> **Task requirements**
Begin at the first line of the data and copy each line through the one containing "from mathutils import Vector, Matrix", that line included, with no pictures.

— start of Source excerpt —

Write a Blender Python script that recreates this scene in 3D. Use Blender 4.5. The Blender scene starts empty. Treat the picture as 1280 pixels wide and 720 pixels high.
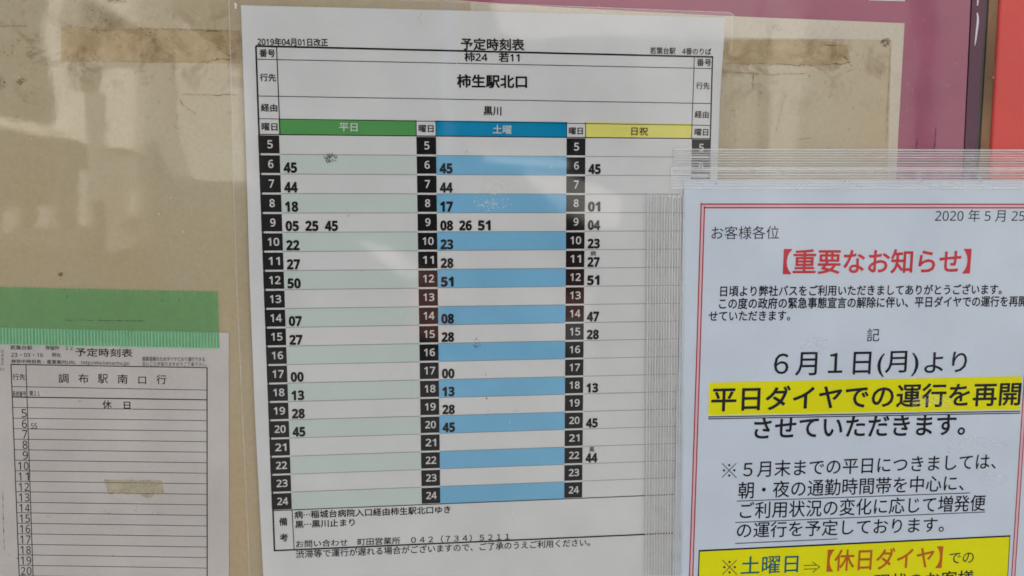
import bpy, math, random
import numpy as np
from mathutils import Vector, Matrix

random.seed(7)
S = bpy.context.scene
COL = S.collection

# ------------------------------------------------------------------ camera
# board units: u right, v down, w away from the viewer; one unit = one row of the timetable (8.2 mm)
UNIT = 0.0082
Z0 = 1.50
FPX = 900.0                                     # focal length in pixels of the 1280 wide photograph
RV = np.array([0.10379, -0.09826, -0.00619])
TV = np.array([-12.93631, -7.85699, 36.83185])


def rodrigues(r):
    t = np.linalg.norm(r)
    k = r / t
    K = np.array([[0, -k[2], k[1]], [k[2], 0, -k[0]], [-k[1], k[0], 0]])
    return np.eye(3) + math.sin(t) * K + (1 - math.cos(t)) * K @ K


R = rodrigues(RV)
C = -R.T @ TV


def world(u, v, w):
    return Vector((u * UNIT, w * UNIT, Z0 - v * UNIT))


def at(px, py, mm=0.0):
    """board point seen at a photograph pixel, on the plane mm millimetres behind the timetable"""
    w = mm / 1000 / UNIT
    d = R.T @ np.array([(px - 640) / FPX, (py - 360) / FPX, 1.0])
    t = (w - C[2]) / d[2]
    p = C + t * d
    return world(p[0], p[1], w)


def uv(u, v, mm=0.0):
    return world(u, v, mm / 1000 / UNIT)


cam_d = bpy.data.cameras.new("camera")
cam = bpy.data.objects.new("camera", cam_d)
COL.objects.link(cam)
cam_d.sensor_width = 36
cam_d.lens = 36 * FPX / 1280
cam_d.clip_start = 0.005
cam_d.clip_end = 400


def b2w(a):
    return Vector((a[0], a[2], -a[1]))


cx, cy, cz = b2w(R[0]), -b2w(R[1]), -b2w(R[2])
M = Matrix((cx, cy, cz)).transposed().to_4x4()
M.translation = world(*C)
cam.matrix_world = M
S.camera = cam
CAM = M.translation.copy()

# ------------------------------------------------------------------ sky, sun, exposure
SUN_EL, SUN_AZ = math.radians(52), math.radians(28)     # the sun stands behind the board, which is in shade
wd = bpy.data.worlds.new("World")
S.world = wd
wd.use_nodes = True
nt = wd.node_tree
nt.nodes.clear()
sky = nt.nodes.new("ShaderNodeTexSky")
sky.sky_type = 'NISHITA'
sky.sun_disc = False
sky.sun_elevation = SUN_EL
sky.sun_rotation = SUN_AZ
sky.dust_density = 5.0
sky.air_density = 0.45
sky.ozone_density = 0.3
bg = nt.nodes.new("ShaderNodeBackground")
bg.inputs[1].default_value = 0.12
wo = nt.nodes.new("ShaderNodeOutputWorld")
nt.links.new(sky.outputs[0], bg.inputs[0])
nt.links.new(bg.outputs[0], wo.inputs[0])

sl = bpy.data.lights.new("sun", 'SUN')
sl.energy = 5.0
sl.angle = math.radians(0.5)
sl.color = (1.0, 0.95, 0.88)
sun = bpy.data.objects.new("sun", sl)
COL.objects.link(sun)
to_sun = Vector((math.sin(SUN_AZ) * math.cos(SUN_EL), math.cos(SUN_AZ) * math.cos(SUN_EL), math.sin(SUN_EL)))
sun.rotation_euler = to_sun.to_track_quat('Z', 'Y').to_euler()
sun.location = (0, 0, 5)

S.view_settings.view_transform = 'Standard'
S.view_settings.look = 'None'
S.view_settings.gamma = 1
S.view_settings.exposure = 1.97
S.render.engine = 'CYCLES'
S.cycles.use_denoising = True
S.cycles.max_bounces = 8
S.cycles.transparent_max_bounces = 24
S.cycles.filter_width = 1.7


# ------------------------------------------------------------------ materials
def lin(c):
    return tuple((x / 255 / 12.92 if x <= 10 else ((x / 255 + 0.055) / 1.055) ** 2.4) for x in c)


def nodes(name):
    m = bpy.data.materials.new(name)
    m.use_nodes = True
    t = m.node_tree
    t.nodes.clear()
    out = t.nodes.new("ShaderNodeOutputMaterial")
    return m, t, out


def noise(t, scale, detail=3, rough=0.55, vec=None, dist=0.0):
    n = t.nodes.new("ShaderNodeTexNoise")
    n.inputs["Scale"].default_value = scale
    n.inputs["Detail"].default_value = detail
    n.inputs["Roughness"].default_value = rough
    n.inputs["Distortion"].default_value = dist
    if vec is None:
        g = t.nodes.new("ShaderNodeNewGeometry")
        vec = g.outputs["Position"]
    t.links.new(vec, n.inputs["Vector"])
    return n.outputs["Fac"]


def ramp(t, fac, a, b, lo=0.0, hi=1.0):
    r = t.nodes.new("ShaderNodeMapRange")
    r.inputs[1].default_value = a
    r.inputs[2].default_value = b
    r.inputs[3].default_value = lo
    r.inputs[4].default_value = hi
    t.links.new(fac, r.inputs[0])
    return r.outputs[0]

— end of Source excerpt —

> **Result for this task**
Write a Blender Python script that recreates this scene in 3D. Use Blender 4.5. The Blender scene starts empty. Treat the picture as 1280 pixels wide and 720 pixels high.
import bpy, math, random
import numpy as np
from mathutils import Vector, Matrix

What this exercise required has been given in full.